8 November 2019

Wake up Philanthropy! Gearing up for the next 30 years

How can philanthropy connect to the energy of young philanthropists and activists? How can the sector evolve and adapt to face today’s challenges, such as climate change and threats to pluralism and liberal democracy? Are philanthropic organisations real agents of change or are they sitting on their resources?

These were some of the core issues tackled at the session, “Wake up Philanthropy! Gearing up for the next 30 years”, which was facilitated by Gerry Salole, EFC Chief Executive, and Nicolas Borsinger, Secretary General of Fondation Nicolas Puech. Speakers included:

  • Aart de Geus, Chairman and Chief Executive Officer, Bertelsmann Stiftung
  • Diana Leat, Independent Consultant
  • Massimo Lapucci, Secretary General, Fondazione CRT
  • Vinit Rishi, Director of Administration, Oak Foundation

The session used the blogs in the new EFC book, “Building at the Crossroads of Royale and Treurenberg” as a launch pad for discussion. The essays, written by thought leaders in the sector, touched on topics ranging from philanthropy infrastructure to climate change to wealth inequality to populism. Gerry Salole stressed that across the essays, “Nobody was saying that business as usual is ok. Every single blog said, ‘Get better at what you are doing, up your game’.”

Panellists outlined what they see as the pressing issues facing philanthropy today and what they think philanthropy should do to tackle them. Aart de Geus said that after WWII, society was united because it had a fear for the past. Now society is divided over fear for the future.
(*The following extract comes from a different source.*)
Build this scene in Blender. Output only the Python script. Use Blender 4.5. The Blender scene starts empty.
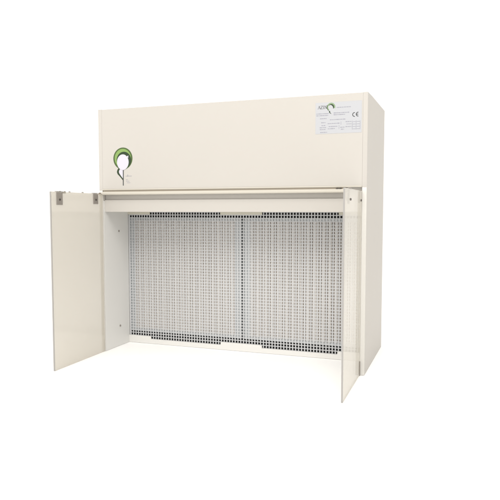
import bpy, bmesh, math, random
from mathutils import Vector
random.seed(7)
PI = math.pi
scene = bpy.context.scene
col = scene.collection

# ------------------------------------------------------------------ dimensions (metres)
W, H, D = 1.2, 1.097, 0.5224          # cabinet width, front height, depth
T = 0.018                             # side panel thickness
G = 0.2115                            # grille plane behind the front
FZ = 0.7365                           # lower edge of the front panel
HZ = 0.640                            # lower edge of the header
XL, XR = T, W - T
DOOR = 0.360                          # door width
DZ = 0.7215                           # door height

# ------------------------------------------------------------------ materials
def srgb(r, g, b):
    f = lambda c: (c / 255 / 12.92) if c / 255 <= .04045 else ((c / 255 + .055) / 1.055) ** 2.4
    return (f(r), f(g), f(b), 1)

def paint(name, color, rough=.4, metallic=0., bump=.0, bscale=400., vary=.0, spec=.5):
    m = bpy.data.materials.new(name); m.use_nodes = True
    nt = m.node_tree; b = nt.nodes['Principled BSDF']
    b.inputs['Base Color'].default_value = color
    b.inputs['Roughness'].default_value = rough
    b.inputs['Metallic'].default_value = metallic
    b.inputs['Specular IOR Level'].default_value = spec
    tc = nt.nodes.new('ShaderNodeTexCoord')
    if vary:
        n = nt.nodes.new('ShaderNodeTexNoise'); n.inputs['Scale'].default_value = 3.5
        n.inputs['Detail'].default_value = 5
        nt.links.new(tc.outputs['Object'], n.inputs['Vector'])
        mx = nt.nodes.new('ShaderNodeMix'); mx.data_type = 'RGBA'
        mx.inputs['A'].default_value = tuple(c * (1 - vary) for c in color[:3]) + (1,)
        mx.inputs['B'].default_value = tuple(min(1, c * (1 + vary)) for c in color[:3]) + (1,)
        nt.links.new(n.outputs['Fac'], mx.inputs['Factor'])
        nt.links.new(mx.outputs['Result'], b.inputs['Base Color'])
        mr = nt.nodes.new('ShaderNodeMapRange')
        mr.inputs['To Min'].default_value = rough - .08; mr.inputs['To Max'].default_value = rough + .08
        nt.links.new(n.outputs['Fac'], mr.inputs['Value'])
        nt.links.new(mr.outputs['Result'], b.inputs['Roughness'])
    if bump:
        n2 = nt.nodes.new('ShaderNodeTexNoise'); n2.inputs['Scale'].default_value = bscale
        nt.links.new(tc.outputs['Object'], n2.inputs['Vector'])
        bp = nt.nodes.new('ShaderNodeBump'); bp.inputs['Strength'].default_value = bump
        bp.inputs['Distance'].default_value = .0006
        nt.links.new(n2.outputs['Fac'], bp.inputs['Height'])
        nt.links.new(bp.outputs['Normal'], b.inputs['Normal'])
    return m

def acrylic(name, color, clear):
    m = bpy.data.materials.new(name); m.use_nodes = True
    nt = m.node_tree; b = nt.nodes['Principled BSDF']
    b.inputs['Base Color'].default_value = color
    b.inputs['Roughness'].default_value = .06
    b.inputs['Coat Weight'].default_value = .3
    b.inputs['Coat Roughness'].default_value = .03
    tr = nt.nodes.new('ShaderNodeBsdfTransparent')
    mx = nt.nodes.new('ShaderNodeMixShader'); mx.inputs['Fac'].default_value = clear
    out = nt.nodes['Material Output']
    nt.links.new(b.outputs['BSDF'], mx.inputs[1]); nt.links.new(tr.outputs['BSDF'], mx.inputs[2])
    nt.links.new(mx.outputs['Shader'], out.inputs['Surface'])
    return m

CREAM   = paint('cream_powder_coat', (.500, .480, .450, 1), .45, bump=.10, bscale=900, vary=.015, spec=.06)
CREAM_I = paint('cream_lifted_inner', (.69, .685, .665, 1), .42, bump=.10, bscale=900, vary=.012)  # lighter copy of the cream, raised to offset shade inside the chamber
EDGELIT    = paint('white_edge_sheen', (.70, .69, .66, 1), .5, vary=.01)
RAILM   = paint('cream_rail_coat', (.520, .492, .430, 1), .30, vary=.01)
TABM    = paint('olive_cream_coat', (.56, .54, .46, 1), .45, vary=.01)
ZINC    = paint('pale_zinc_mesh', (.52, .53, .545, 1), .45, metallic=.1, vary=.03)
ALU     = paint('anodised_aluminium', (.59, .615, .63, 1), .4, metallic=.2, vary=.02)
MEDIA   = paint('filter_paper', (.88, .85, .82, 1), .9, bump=.3, bscale=300, vary=.04)
DARK    = paint('dark_plenum', (.15, .153, .153, 1), .8)
STEEL   = paint('satin_steel', (.30, .275, .25, 1), .45, metallic=.35, vary=.05)
SCREW   = paint('dark_screw', (.085, .075, .07, 1), .4, metallic=.5)
PINM    = paint('brown_pin', (.12, .085, .06, 1), .45, metallic=.3)
ACRYL   = acrylic('cream_acrylic', (.60, .562, .485, 1), .44)
EDGE    = paint('acrylic_cut_edge', (.33, .32, .31, 1), .25)
PLATE   = paint('rating_plate_film', (.445, .455, .48, 1), .32, vary=.01)
INKGREY = paint('grey_ink', (.27, .27, .32, 1), .6)
TANM    = paint('tan_gap_shade', (.27, .235, .185, 1), .5, vary=.02)
INKMID  = paint('mid_ink', (.10, .105, .115, 1), .6)
RINGG   = paint('pale_green_ink', (.20, .29, .16, 1), .5)
INKDARK = paint('dark_ink', (.045, .05, .05, 1), .6)
DKGREEN = paint('dark_green_ink', (.012, .035, .007, 1), .45)
GREEN   = paint('leaf_green_ink', (.19, .31, .085, 1), .45, vary=.25)
OLIVE   = paint('olive_outline_ink', (.055, .10, .022, 1), .45)
WHITE   = paint('white_film', (.57, .555, .63, 1), .3)
FLOORM  = paint('white_studio_floor', (.97, .97, .97, 1), .9, vary=.003, spec=.1)

# ------------------------------------------------------------------ mesh helpers
def new_obj(name, me, mat, parent=None):
    me.name = name
    if mat: me.materials.append(mat)
    o = bpy.data.objects.new(name, me); col.objects.link(o)
    if parent: o.parent = parent
    return o

def bm_obj(name, bm, mat, parent=None, smooth=False):
    bmesh.ops.recalc_face_normals(bm, faces=bm.faces)
    me = bpy.data.meshes.new(name); bm.to_mesh(me); bm.free()
    if smooth:
        for p in me.polygons: p.use_smooth = True
    return new_obj(name, me, mat, parent)

def add_box(bm, x0, x1, y0, y1, z0, z1, bev=0., seg=2):
    t = bmesh.new()
    r = bmesh.ops.create_cube(t, size=1)
    for v in t.verts:
        v.co = Vector((x0 + (v.co.x + .5) * (x1 - x0), y0 + (v.co.y + .5) * (y1 - y0), z0 + (v.co.z + .5) * (z1 - z0)))
    if bev:
        bmesh.ops.bevel(t, geom=list(t.edges), offset=bev, segments=seg, profile=.5, affect='EDGES')
    me = bpy.data.meshes.new('t'); t.to_mesh(me); t.free()
    bm.from_mesh(me); bpy.data.meshes.remove(me)

def box(name, x0, x1, y0, y1, z0, z1, mat, parent, bev=.0, seg=2):
    bm = bmesh.new(); add_box(bm, x0, x1, y0, y1, z0, z1, bev, seg)
    return bm_obj(name, bm, mat, parent)

def add_prism(bm, pts, axis, a, b):
    """closed outline (2-D) extruded along an axis from a to b"""
    def mk(p, t):
        if axis == 'x': return (t, p[0], p[1])
        if axis == 'y': return (p[0], t, p[1])
        return (p[0], p[1], t)
    A = [bm.verts.new(mk(p, a)) for p in pts]; B = [bm.verts.new(mk(p, b)) for p in pts]
    n = len(pts)
    bm.faces.new(A); bm.faces.new(list(reversed(B)))
    for i in range(n):
        j = (i + 1) % n
        bm.faces.new((A[i], B[i], B[j], A[j]))

def prism(name, pts, axis, a, b, mat, parent, bev=0.):
    bm = bmesh.new(); add_prism(bm, pts, axis, a, b)
    if bev:
        bmesh.ops.bevel(bm, geom=list(bm.edges), offset=bev, segments=2, profile=.5, affect='EDGES')
    return bm_obj(name, bm, mat, parent)

def add_cyl(bm, c, axis, r, h, n=20, dome=0.):
    """short cylinder starting at c and running h along the axis, with a bevelled end"""
    c = Vector(c); d = {'x': Vector((1, 0, 0)), 'y': Vector((0, 1, 0)), 'z': Vector((0, 0, 1))}[axis]
    u = Vector((0, 0, 1)) if axis != 'z' else Vector((1, 0, 0)); v = d.cross(u)
    prof = [(0, r), (h * .7, r), (h, r * .72)]
    rings = [[bm.verts.new(c + d * t + u * (q * math.cos(2 * PI * i / n)) + v * (q * math.sin(2 * PI * i / n))) for i in range(n)] for t, q in prof]
    for a, b in zip(rings, rings[1:]):
        for i in range(n):
            bm.faces.new((a[i], a[(i + 1) % n], b[(i + 1) % n], b[i]))
    bm.faces.new(rings[0]); bm.faces.new(rings[-1])

def cyl(name, c, axis, r, h, mat, parent, n=20):
    bm = bmesh.new(); add_cyl(bm, c, axis, r, h, n)
    return bm_obj(name, bm, mat, parent)

def screw_head(name, c, axis, sgn, r, mat, parent):
    bm = bmesh.new()
    add_cyl(bm, c, axis, r, .0035 * sgn, 18)
    # cross recess as two thin raised bars
    e = .0037 * sgn
    cx, cy, cz = c
    if axis == 'x':
        add_box(bm, *sorted((cx + e * .9, cx + e * 1.05)), cy - r * .6, cy + r * .6, cz - r * .1, cz + r * .1)
    elif axis == 'y':
        add_box(bm, cx - r * .6, cx + r * .6, *sorted((cy + e * .9, cy + e * 1.05)), cz - r * .1, cz + r * .1)
    else:
        add_box(bm, cx - r * .6, cx + r * .6, cy - r * .1, cy + r * .1, *sorted((cz + e * .9, cz + e * 1.05)))
    return bm_obj(name, bm, mat, parent)

# ------------------------------------------------------------------ setting
bm = bmesh.new()
S = 300
vs = [bm.verts.new(p) for p in ((-S, -S, 0), (S, -S, 0), (S, S, 0), (-S, S, 0))]
bm.faces.new(vs)
floor = bm_obj('floor', bm, FLOORM)
floor['kind'] = 'structure'; floor['label'] = 'plain seamless white floor under the cabinet'; floor['category'] = 'floor'

# ------------------------------------------------------------------ the cabinet
cab = bpy.data.objects.new('laminar_flow_cabinet', None); col.objects.link(cab)
cab.empty_display_size = .2
cab['label'] = 'cream laminar flow cabinet with two open acrylic side doors and a perforated grille'
cab['category'] = 'flow cabinet'

# side panels: full height, front edges show as narrow strips beside the front panel
prof = [(0, .0005), (D, .0005), (D, 1.107), (.119, 1.1008), (0, H)]
right_panel = prism('side_panel', prof, 'x', XR, W, CREAM, cab, .0008)
left_panel = prism('side_panel', prof, 'x', 0, XL, CREAM, cab, .0008)
# inner liner of the working chamber, lightened against the shade inside
lin_l = box('liner', XL, XL + .0015, .004, G - .002, .001, HZ + .05, CREAM_I, left_panel)
lin_r = box('liner', XR - .0015, XR, .004, G - .002, .001, HZ + .05, CREAM_I, right_panel)
# pale strips added on the front edges; their white stands in for reflected light
box('edge_sheen_strip', .0004, XL - .0002, -.0016, -.0001, .001, FZ - .001, EDGELIT, left_panel, .0004)
box('edge_sheen_strip', XR + .0006, W - .0004, -.0016, -.0001, .001, FZ - .001, EDGELIT, right_panel, .0004)
for z in (.549, .097):
    screw_head('screw', (XL + .0015, .124, z), 'x', 1, .0048, STEEL, left_panel)
    screw_head('screw', (XR - .0015, .124, z), 'x', -1, .0048, STEEL, right_panel)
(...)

Philanthropy can help solve this by aligning itself more with the SDGs, which provide a holistic, sustainable and universal framework to tackle the challenges philanthropy is already engaged in solving.
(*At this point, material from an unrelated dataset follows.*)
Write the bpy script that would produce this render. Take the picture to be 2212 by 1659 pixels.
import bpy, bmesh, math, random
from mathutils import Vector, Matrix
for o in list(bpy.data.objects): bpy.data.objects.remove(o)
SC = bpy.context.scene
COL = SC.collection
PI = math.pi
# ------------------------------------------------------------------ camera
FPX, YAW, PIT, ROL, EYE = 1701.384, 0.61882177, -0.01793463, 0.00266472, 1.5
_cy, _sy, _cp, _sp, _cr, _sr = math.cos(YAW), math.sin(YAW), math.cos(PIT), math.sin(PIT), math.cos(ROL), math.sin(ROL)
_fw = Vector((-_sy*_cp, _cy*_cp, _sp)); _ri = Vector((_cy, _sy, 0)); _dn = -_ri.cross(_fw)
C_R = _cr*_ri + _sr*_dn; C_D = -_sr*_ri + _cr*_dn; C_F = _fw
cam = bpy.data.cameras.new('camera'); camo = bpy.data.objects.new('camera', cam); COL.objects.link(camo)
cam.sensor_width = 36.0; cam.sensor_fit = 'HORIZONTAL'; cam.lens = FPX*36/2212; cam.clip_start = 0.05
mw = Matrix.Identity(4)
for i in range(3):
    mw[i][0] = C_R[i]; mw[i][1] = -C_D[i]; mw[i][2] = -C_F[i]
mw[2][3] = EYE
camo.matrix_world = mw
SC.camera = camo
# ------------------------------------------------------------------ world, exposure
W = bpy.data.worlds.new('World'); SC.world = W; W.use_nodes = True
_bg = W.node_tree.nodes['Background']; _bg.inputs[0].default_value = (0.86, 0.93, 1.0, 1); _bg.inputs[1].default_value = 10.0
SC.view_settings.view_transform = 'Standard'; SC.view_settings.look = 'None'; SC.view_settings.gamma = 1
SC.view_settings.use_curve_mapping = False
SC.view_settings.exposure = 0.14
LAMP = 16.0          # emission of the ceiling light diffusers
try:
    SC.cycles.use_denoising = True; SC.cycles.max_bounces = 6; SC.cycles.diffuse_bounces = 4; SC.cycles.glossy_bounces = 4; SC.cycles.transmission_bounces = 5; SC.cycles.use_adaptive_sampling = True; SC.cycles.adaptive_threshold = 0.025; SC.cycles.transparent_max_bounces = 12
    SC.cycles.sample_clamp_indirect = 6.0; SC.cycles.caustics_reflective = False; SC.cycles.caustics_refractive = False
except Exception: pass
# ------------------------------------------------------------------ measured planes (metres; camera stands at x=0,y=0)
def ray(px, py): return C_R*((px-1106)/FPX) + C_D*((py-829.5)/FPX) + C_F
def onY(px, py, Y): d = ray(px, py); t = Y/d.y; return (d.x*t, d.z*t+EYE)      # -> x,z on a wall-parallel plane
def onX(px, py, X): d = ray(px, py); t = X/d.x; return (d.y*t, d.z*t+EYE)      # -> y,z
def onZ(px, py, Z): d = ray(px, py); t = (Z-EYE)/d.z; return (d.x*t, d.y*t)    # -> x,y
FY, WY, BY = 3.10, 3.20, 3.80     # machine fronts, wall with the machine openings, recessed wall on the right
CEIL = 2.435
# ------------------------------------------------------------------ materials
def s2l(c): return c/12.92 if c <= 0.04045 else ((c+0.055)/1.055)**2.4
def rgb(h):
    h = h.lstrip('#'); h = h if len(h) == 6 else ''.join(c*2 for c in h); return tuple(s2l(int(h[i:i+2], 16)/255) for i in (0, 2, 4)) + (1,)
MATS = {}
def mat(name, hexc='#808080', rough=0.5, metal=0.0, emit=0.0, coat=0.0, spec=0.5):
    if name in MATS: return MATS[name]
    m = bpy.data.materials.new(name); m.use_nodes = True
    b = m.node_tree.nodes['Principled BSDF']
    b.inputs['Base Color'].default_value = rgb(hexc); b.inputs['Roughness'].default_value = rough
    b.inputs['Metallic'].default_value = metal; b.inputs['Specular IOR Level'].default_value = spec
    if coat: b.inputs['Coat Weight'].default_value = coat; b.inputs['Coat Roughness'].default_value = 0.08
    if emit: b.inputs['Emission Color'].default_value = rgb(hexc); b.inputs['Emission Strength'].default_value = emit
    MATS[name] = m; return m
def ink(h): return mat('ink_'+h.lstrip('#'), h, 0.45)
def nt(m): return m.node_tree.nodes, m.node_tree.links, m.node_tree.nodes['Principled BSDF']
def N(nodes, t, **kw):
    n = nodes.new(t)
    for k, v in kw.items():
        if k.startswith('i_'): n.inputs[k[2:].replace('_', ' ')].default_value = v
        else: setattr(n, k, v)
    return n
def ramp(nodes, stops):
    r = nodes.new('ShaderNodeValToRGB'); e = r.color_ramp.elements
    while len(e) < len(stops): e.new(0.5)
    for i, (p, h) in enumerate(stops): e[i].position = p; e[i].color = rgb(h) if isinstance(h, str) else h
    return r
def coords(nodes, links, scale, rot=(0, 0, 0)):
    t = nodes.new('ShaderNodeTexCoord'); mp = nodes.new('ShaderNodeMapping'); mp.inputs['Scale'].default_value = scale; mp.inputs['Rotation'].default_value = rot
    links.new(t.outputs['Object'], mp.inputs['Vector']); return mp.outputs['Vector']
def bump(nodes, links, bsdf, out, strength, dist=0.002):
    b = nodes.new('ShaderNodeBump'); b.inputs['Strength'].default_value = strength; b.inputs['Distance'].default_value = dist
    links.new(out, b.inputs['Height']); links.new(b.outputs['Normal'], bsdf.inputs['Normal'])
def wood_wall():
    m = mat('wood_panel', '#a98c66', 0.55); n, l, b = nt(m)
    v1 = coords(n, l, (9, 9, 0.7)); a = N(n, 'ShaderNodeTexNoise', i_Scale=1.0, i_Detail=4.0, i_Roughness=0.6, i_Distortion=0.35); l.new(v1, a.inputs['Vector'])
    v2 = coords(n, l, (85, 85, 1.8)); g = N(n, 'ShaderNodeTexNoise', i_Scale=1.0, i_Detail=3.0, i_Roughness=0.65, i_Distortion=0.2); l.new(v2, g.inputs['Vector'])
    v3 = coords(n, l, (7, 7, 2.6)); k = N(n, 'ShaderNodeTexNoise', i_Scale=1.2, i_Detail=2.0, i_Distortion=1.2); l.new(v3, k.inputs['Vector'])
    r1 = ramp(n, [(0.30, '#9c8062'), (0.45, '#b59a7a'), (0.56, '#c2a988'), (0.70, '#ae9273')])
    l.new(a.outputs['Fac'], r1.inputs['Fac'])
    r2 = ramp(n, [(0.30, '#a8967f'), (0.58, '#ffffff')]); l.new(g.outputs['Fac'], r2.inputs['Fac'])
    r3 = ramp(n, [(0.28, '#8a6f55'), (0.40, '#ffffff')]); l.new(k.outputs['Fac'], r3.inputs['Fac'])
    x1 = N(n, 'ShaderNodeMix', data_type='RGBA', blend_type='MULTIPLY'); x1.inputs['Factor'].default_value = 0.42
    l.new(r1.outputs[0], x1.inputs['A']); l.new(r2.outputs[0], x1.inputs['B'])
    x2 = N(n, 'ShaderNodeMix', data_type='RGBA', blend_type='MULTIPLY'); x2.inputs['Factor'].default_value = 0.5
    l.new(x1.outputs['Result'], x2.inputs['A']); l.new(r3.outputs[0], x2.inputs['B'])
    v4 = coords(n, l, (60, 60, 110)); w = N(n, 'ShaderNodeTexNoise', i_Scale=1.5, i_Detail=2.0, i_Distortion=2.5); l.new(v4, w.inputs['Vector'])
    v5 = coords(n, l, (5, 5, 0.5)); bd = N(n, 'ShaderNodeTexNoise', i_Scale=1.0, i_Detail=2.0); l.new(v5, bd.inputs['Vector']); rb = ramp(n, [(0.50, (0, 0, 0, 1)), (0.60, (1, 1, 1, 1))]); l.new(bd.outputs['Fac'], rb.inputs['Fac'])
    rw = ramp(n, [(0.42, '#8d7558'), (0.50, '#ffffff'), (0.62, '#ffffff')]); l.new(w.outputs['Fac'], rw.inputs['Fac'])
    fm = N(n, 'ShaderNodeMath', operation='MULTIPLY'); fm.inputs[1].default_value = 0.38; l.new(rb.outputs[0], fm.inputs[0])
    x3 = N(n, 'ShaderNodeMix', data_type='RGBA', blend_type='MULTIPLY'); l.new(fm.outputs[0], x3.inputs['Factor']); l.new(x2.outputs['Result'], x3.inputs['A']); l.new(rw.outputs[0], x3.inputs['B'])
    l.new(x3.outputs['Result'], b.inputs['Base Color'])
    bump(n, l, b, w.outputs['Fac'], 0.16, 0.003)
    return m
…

Massimo Lapucci said that we live in a complex world where global issues such as climate change, forced migration, unequal distribution of wealth are presenting serious challenges. “The world around us is changing really fast,” he said. “The sector also needs to readapt and change.” Key to this is streamlining philanthropy infrastructure so that the sector can speak with a unified voice.

Vinit Rishi noted that philanthropy in Europe in 1989 was underground, with a sense of discretion, humility, and a desire not to impinge on the large role of the state. Fast forward to the EFC’s 30th annual conference held this year in Paris. In the intervening period, a strong community of philanthropic organisations has grown up, one that shares experience and expertise with each other. Another key factor for philanthropy going forward is to connect with young people wanting to make an impact through philanthropy.

Diana Leat, who curated the 30th anniversary book, said that, “One of the key advantages of the foundation model is its accountability. I accept that doesn’t always play out as we might wish, but it is there in theory and most of the time in practice.” She pointed to other recent, well-known models that do not offer accountability, which she found worrying.

After a Q&A round where participants expanded on these issues, Gerry Salole closed the session saying that we need to find a way to sustain these conversations as clearly participants have so much to say. He encouraged everyone in the room to write a blog for the EFC website to keep the conversation going.